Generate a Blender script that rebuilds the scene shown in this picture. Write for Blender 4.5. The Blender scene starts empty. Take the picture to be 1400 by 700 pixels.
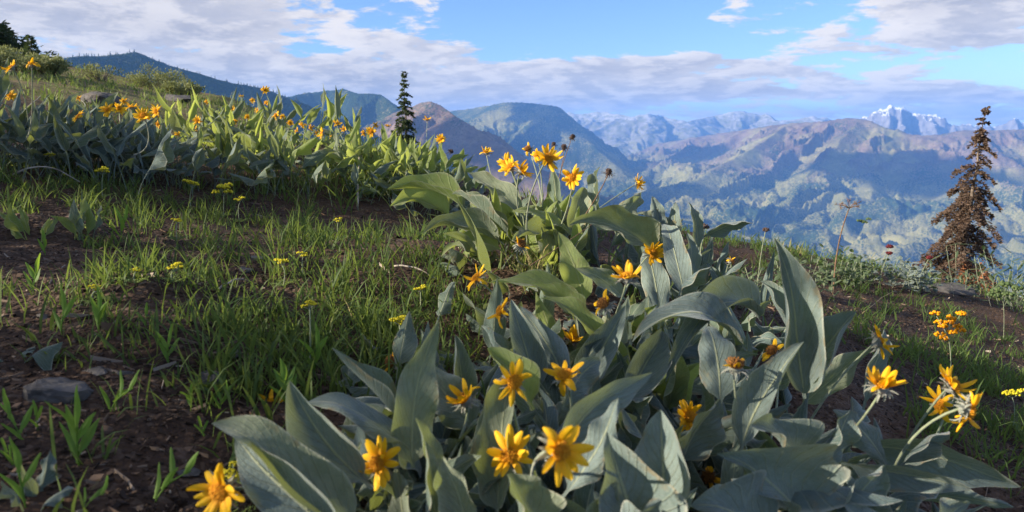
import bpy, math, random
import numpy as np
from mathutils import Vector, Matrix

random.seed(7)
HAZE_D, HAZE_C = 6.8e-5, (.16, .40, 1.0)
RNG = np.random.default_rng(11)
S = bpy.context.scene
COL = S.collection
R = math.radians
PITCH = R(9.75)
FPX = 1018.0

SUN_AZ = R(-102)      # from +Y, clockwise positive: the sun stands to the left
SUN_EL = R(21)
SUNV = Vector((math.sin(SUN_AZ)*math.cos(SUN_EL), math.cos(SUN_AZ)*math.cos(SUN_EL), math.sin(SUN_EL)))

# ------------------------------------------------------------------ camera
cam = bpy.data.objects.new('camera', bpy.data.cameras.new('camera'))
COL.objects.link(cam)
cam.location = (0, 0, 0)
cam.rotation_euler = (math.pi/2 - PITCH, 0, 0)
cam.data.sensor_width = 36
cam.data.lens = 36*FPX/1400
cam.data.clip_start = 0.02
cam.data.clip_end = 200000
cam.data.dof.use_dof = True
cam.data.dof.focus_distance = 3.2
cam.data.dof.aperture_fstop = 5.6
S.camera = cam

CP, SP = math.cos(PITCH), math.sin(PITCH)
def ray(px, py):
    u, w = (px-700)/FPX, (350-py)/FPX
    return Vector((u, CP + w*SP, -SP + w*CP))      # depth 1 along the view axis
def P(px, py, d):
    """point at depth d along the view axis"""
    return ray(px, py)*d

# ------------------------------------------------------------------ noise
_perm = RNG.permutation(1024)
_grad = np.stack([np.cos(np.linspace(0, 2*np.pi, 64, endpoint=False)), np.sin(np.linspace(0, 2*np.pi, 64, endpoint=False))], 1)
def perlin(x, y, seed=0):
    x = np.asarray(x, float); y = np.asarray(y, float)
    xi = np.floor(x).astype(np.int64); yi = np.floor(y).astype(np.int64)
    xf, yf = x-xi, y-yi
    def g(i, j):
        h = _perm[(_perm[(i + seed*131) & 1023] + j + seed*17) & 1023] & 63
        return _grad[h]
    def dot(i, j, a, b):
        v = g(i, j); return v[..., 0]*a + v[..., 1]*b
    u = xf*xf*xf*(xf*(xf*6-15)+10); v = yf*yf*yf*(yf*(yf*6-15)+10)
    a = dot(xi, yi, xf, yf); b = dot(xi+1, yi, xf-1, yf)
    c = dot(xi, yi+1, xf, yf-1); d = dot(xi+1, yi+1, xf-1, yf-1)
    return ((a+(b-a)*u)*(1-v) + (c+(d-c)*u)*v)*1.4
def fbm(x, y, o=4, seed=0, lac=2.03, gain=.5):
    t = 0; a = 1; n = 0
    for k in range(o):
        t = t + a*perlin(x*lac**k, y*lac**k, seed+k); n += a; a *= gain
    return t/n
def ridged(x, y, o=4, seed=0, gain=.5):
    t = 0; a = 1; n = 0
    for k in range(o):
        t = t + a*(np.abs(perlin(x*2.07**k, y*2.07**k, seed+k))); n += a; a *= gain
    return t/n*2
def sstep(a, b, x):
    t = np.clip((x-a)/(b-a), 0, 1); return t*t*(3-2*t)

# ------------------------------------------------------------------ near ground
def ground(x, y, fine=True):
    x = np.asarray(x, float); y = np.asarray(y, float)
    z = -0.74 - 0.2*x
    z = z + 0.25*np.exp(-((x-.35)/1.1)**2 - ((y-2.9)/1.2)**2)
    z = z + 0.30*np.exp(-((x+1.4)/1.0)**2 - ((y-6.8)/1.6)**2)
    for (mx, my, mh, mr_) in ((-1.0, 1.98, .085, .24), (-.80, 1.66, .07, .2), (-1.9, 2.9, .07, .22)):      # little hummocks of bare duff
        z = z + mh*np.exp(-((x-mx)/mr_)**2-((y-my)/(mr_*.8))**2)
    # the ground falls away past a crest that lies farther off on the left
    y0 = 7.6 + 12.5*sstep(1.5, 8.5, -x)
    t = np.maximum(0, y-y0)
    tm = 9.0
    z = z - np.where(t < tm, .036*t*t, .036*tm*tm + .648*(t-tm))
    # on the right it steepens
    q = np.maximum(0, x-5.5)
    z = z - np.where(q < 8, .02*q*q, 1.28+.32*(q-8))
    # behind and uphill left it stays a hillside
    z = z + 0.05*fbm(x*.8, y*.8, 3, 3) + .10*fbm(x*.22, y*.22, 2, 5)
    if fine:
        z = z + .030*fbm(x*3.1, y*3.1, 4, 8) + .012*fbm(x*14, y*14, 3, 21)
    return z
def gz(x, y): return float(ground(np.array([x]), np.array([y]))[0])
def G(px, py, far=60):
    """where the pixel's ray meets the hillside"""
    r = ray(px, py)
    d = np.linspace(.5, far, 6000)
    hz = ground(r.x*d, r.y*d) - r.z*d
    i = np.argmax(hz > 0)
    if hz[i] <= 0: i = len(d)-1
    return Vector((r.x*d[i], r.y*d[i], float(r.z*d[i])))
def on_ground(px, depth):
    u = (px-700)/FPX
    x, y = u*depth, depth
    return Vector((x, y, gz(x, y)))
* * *
> [Task description]: Take the lines from the start of the material to the line with "return ray(px, py)*d", both included, and transcribe them exactly without the pictures.

> [The result]:
Generate a Blender script that rebuilds the scene shown in this picture. Write for Blender 4.5. The Blender scene starts empty. Take the picture to be 1400 by 700 pixels.
import bpy, math, random
import numpy as np
from mathutils import Vector, Matrix

random.seed(7)
HAZE_D, HAZE_C = 6.8e-5, (.16, .40, 1.0)
RNG = np.random.default_rng(11)
S = bpy.context.scene
COL = S.collection
R = math.radians
PITCH = R(9.75)
FPX = 1018.0

SUN_AZ = R(-102)      # from +Y, clockwise positive: the sun stands to the left
SUN_EL = R(21)
SUNV = Vector((math.sin(SUN_AZ)*math.cos(SUN_EL), math.cos(SUN_AZ)*math.cos(SUN_EL), math.sin(SUN_EL)))

# ------------------------------------------------------------------ camera
cam = bpy.data.objects.new('camera', bpy.data.cameras.new('camera'))
COL.objects.link(cam)
cam.location = (0, 0, 0)
cam.rotation_euler = (math.pi/2 - PITCH, 0, 0)
cam.data.sensor_width = 36
cam.data.lens = 36*FPX/1400
cam.data.clip_start = 0.02
cam.data.clip_end = 200000
cam.data.dof.use_dof = True
cam.data.dof.focus_distance = 3.2
cam.data.dof.aperture_fstop = 5.6
S.camera = cam

CP, SP = math.cos(PITCH), math.sin(PITCH)
def ray(px, py):
    u, w = (px-700)/FPX, (350-py)/FPX
    return Vector((u, CP + w*SP, -SP + w*CP))      # depth 1 along the view axis
def P(px, py, d):
    """point at depth d along the view axis"""
    return ray(px, py)*d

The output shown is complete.